Dos 53 executivos que negociam delação, ao menos sete são ligados à cúpula do grupo, sendo três deles ex-presidentes da holding: Emílio Odebrecht, atual presidente do Conselho de Administração do grupo, Marcelo Odebrecht e Pedro Novis. A lista inclui ainda dois ex-presidentes da Braskem, 14 diretores executivos e 30 diretores ou ex-diretores.
A PF e o Ministério Público identificaram os executivos que trabalharam em dez braços do grupo e tiveram comunicações suspeitas. Parte negocia delação e vai cumprir pena após prestar os depoimentos. Outros devem relatar o que viram ocorrer na empresa na condição de lenientes. Há também diretores de contrato, hierarquicamente distantes da cúpula do grupo. Todos, independentemente do cargo, tiveram algum contato com o esquema alvo da Operação Lava Jato.
Alcance
Além das bilionárias obras da Petrobrás, a Odebrecht é alvo de investigação em ao menos outros 38 contratos espalhados pelo Brasil com União, Estados e municípios. Há casos delatados anteriores a 2002, o que significa que não ficam circunscritos apenas a épocas em que o PT ocupou o governo federal. Há, por exemplo, relatos de irregularidades nas décadas de 1980 e 1990. Pelo que já foi noticiado do acordo até agora, devem ser implicados na delação mais de 100 políticos.
A considerar os cargos ocupados pelos executivos nos últimos anos, devem ser relatadas irregularidades em obras de construção, infraestrutura, óleo e gás, empreendimentos imobiliários, petroquímica e defesa não só no Brasil, mas em pelo menos sete países.
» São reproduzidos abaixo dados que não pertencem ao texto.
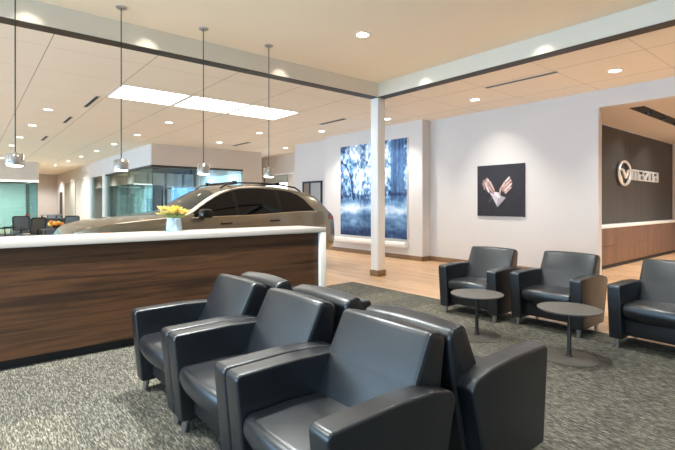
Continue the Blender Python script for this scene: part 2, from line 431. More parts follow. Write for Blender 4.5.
for k, (p, a) in enumerate(ends):
    bm = newbm(); petals(bm, p, a, .045+.02*random.random(), 7, .3+.6*random.random())
    obj('blossom', bm, M['yellow'] if k % 9 else M['orange'], f, smooth=0)
bm = newbm()
for k in range(16):
    a = 2*PI*k/16+.1; p = Vector((.06*math.cos(a), .06*math.sin(a), .155)); petals(bm, p, a, .10, 1, .28)
obj('leaf', bm, M['leaf'], f, smooth=0)['kind'] = 'stuff'

# ------------------------------------------------------------------ pendant lamps
def pendant(loc, label):
    t = thing('pendant_lamp', label, 'pendant lamp', loc, 0, 'pendant lamps over the reception desk')
    obj('canopy', lathe([(0,-.024), (.045,-.024), (.06,-.016), (.062,-.001), (0,-.001)], n=28, cap=False), M['steel'], t)
    zb = 1.80-ZHIGH
    obj('cord', tube([(0,0,-.02), (0,0,zb+.14)], .006, 8), M['satinblack'], t)
    s = obj('lamp_shade', lathe([(.0,zb+.125), (.012,zb+.145), (.02,zb+.125), (.073,zb+.12), (.080,zb+.112), (.080,zb), (.075,zb), (.075,zb+.105), (0,zb+.105)], n=36, cap=False), M['chrome'], t)
    obj('diffuser', lathe([(0,zb-.012), (.06,zb-.011), (.072,zb+.002), (.072,zb+.02), (0,zb+.02)], n=32, cap=False), M['glowsoft'], s)
    return t
pls = ('leftmost chrome pendant lamp, hanging over the left end of the reception desk',
       'second chrome pendant lamp from the left, hanging left of the yellow flowers',
       'third chrome pendant lamp, hanging between the yellow flowers and the car roof',
       'rightmost chrome pendant lamp, hanging over the rear roof of the car')
p0 = None; PEND = []
for k, x in enumerate((.37, 1.39, 2.40, 3.40)):
    L = (x, 5.71, ZHIGH); PEND.append(L)
    p0 = pendant(L, pls[k]) if k == 0 else dup(p0, L, 0, pls[k])

# ------------------------------------------------------------------ lounge chairs
def make_chair(label):
    t = thing('lounge_chair', label, 'armchair', (0,0,0), 0, 'charcoal leather lounge chairs')
    lm = M['leather']
    # outlines run counter-clockwise in x,z; the chair looks towards -x
    arm = fillet([(-.335,.085,.02), (.22,.085,.03), (.345,.545,.03), (.31,.585,.06), (.2,.610,.2), (-.02,.622,.4), (-.385,.616,.03)], 6)
    back = fillet([(.10,.10,.02), (.25,.10,.03), (.345,.45,.2), (.398,.80,.05), (.28,.828,.04), (.17,.61,.6), (.03,.36,.05)], 6)
    seat = fillet([(-.29,.275,.05), (.12,.275,.02), (.12,.425,.02), (-.1,.440,.4), (-.345,.436,.05), (-.36,.35,.08)], 6)
    for s in (-1, 1):
        y0, y1 = (.277, .395) if s > 0 else (-.395, -.277)
        obj('arm', puff(arm, y0, y1, .014), lm, t)
    bw = lambda p: Vector((p.x-.022*(1-(p.y/.3)**2)*(1 if p.z > .4 else .3)*(1 if p.x < .3 else 0), p.y, p.z+.010*(1-(p.y/.3)**2)*(1 if p.z > .7 else 0)))
    b = obj('backrest', puff(back, -.305, .305, .026, 5, 8, bw), lm, t)
    sw = lambda p: Vector((p.x-.035*(1-(p.y/.27)**2)*(1 if p.x < -.2 else 0), p.y, p.z+.012*(1-(p.y/.27)**2)*(1 if p.z > .4 else 0)))
    obj('seat', puff(seat, -.275, .275, .022, 5, 8, sw), lm, t)
    obj('apron', box(-.26, .2, -.28, .28, .12, .30, .01), M['black'], t)
    # piping on the two side seams of the backrest
    for s in (-1, 1):
        pts = [(q.x, s*.2974, q.y) for q in inset(back, .0072) if q.y > .44 and (q.x < .33 and q.x < .19+(q.y-.5)*.45 or q.y > .80)]
        obj('piping', tube(pts, .0045, 6), lm, b)
    for x in (-.295, .17):
        for s in (-1, 1):
            bm = newbm(); add_tube(bm, [(x, s*.335, 0.0), (x+.006, s*.335, .05), (x+.012, s*.335, .092)], [.019, .023, .029], 14)
            obj('leg', bm, M['steel'], t)
    return t
c0 = None
def chair(x, y, rot, label):
    global c0
    if c0 is None: c0 = make_chair(label); c0.location = (x, y, 0); c0.rotation_euler = (0, 0, rot)
    else: dup(c0, (x, y, 0), rot, label)
chair(1.318, 1.582, 0, 'nearest charcoal leather lounge chair facing left, at the bottom centre of the photo')
chair(1.318, 2.384, 0, 'charcoal leather lounge chair facing left, middle one of the front row of three')
chair(1.318, 3.186, 0, 'charcoal leather lounge chair facing left, the front row one closest to the walnut desk')
chair(2.115, 1.572, PI, 'charcoal leather lounge chair facing away, its big outer arm side turned to the camera')
chair(2.155, 2.362, PI, 'charcoal lounge chair facing away, middle one of the back-to-back row, mostly hidden')
chair(2.15, 3.152, PI, 'farthest charcoal lounge chair facing away, backing onto the chair nearest the walnut desk')
chair(5.07, 3.25, math.radians(3), 'charcoal leather lounge chair nearest the white pillar, behind the left round table')
chair(5.225, 2.345, 0, 'charcoal leather lounge chair in front of the white wall end, behind the right round table')
chair(5.19, 1.295, math.radians(-2), 'charcoal leather lounge chair at the right edge of the photo, below the sign wall')

# ------------------------------------------------------------------ round side tables
def side_table(x, y, label):
    t = thing('side_table', label, 'side table', (x, y, 0), 0, 'round side tables')
    obj('tabletop', lathe([(0,.432), (.25,.432), (.268,.442), (.27,.448), (.268,.452), (0,.452)], n=64, cap=False), M['tabletop'], t)
    obj('post', lathe([(.035,.012), (.019,.03), (.017,.42), (.05,.431)], n=20), M['satinblack'], t)
    obj('base', lathe([(0,0), (.235,0), (.24,.004), (.23,.010), (.04,.014), (0,.014)], n=56, cap=False), M['tabletop'], t)
    return t
s0 = side_table(4.16, 2.72, 'round dark side table in front of the lounge chair nearest the pillar')
dup(s0, (4.22, 1.80, 0), 0, 'round dark side table nearer the camera, at the right, in front of the wall end')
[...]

Marcelo Odebrecht resistiu a aderir à colaboração premiada. O empreiteiro chegou a chamar delatores de “dedo-duro”. “Primeiro, para alguém dedurar, ele precisa ter o que dedurar. Isso eu acho que não ocorre aqui. Segundo, tem a questão do valor moral”, disse o empresário à CPI da Petrobrás, em setembro de 2015, três meses após ser preso pela PF.